Instead software patents seem to be mostly used to sue people who independently invented the same thing. They enable rent-seeking and provide no educational value to spread innovation. (Which naturally arises and spreads in our industry on a time scale that is too short to get patents assigned.)

How do I know this? Because the one has happened based on my work, and the other came close to happening. At one of my employers, a rogue employee cloned the code base and then took it to some Eastern European programmers to reimplement the website. It was litigated based on copyright and trade secrets - no patents were available for that lawsuit.

However a different employer of mine took out two patents based something I did when I was there. Since then a number of companies have infringed on those patents, and could be sued for large sums. By luck the patents have wound up owned by an organization that is unlikely to ever let them go to a patent troll. But I've spent years fearing that that work will get used to stifle independent innovation.



> I agree that wholesale copying is an issue. However patents are almost never going to be the appropriate response to that for software companies. With software you can always go for copyright violation and/or misappropriation of trade secrets

Only if software is the product you're selling. I worked at two companies that had patents on software algorithms, but our software was just a reference implementation. Explain to me how a company like ARM would operate relying on just copyright and trade secrets. I think ARM represents a great and valuable business model, and patents enable that business model.

> Instead software patents seem to be mostly used to sue people who independently invented the same thing.

I don't think you can point to any statistic to back this up.


>> Instead software patents seem to be mostly used to sue people who independently invented the same thing.

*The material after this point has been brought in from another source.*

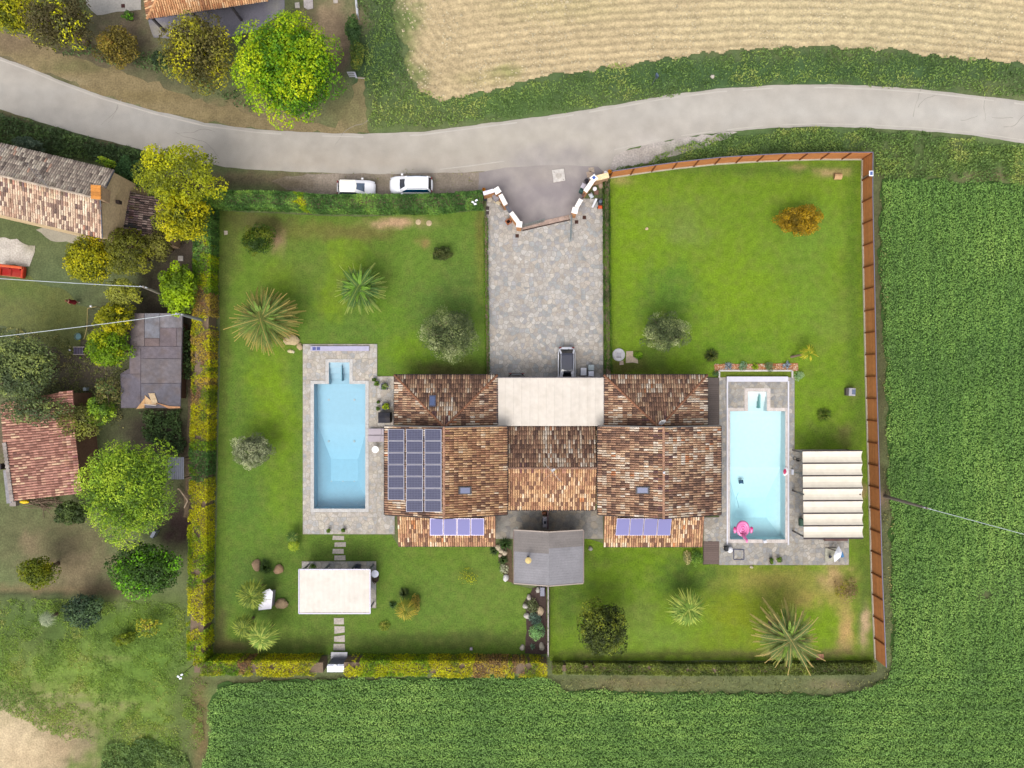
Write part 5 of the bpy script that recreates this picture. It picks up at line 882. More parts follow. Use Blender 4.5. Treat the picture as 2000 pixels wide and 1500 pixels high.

>I don't think you can point to any statistic to back this up.

I think that was already clear from the word 'seem'. To me, the same thing seems to be true, actually. That /might/ be caused by the number of software-patent cases I see that fall into this category, or are about trivial inventions, while I simply don't see the cases that do have some merit.

On the other hand, I've never yet seen a software patent related case where I could actually relate to the suing party.


I think grandparent's point was that ARM can patent their hardware designs, and thus avoid the whole issue.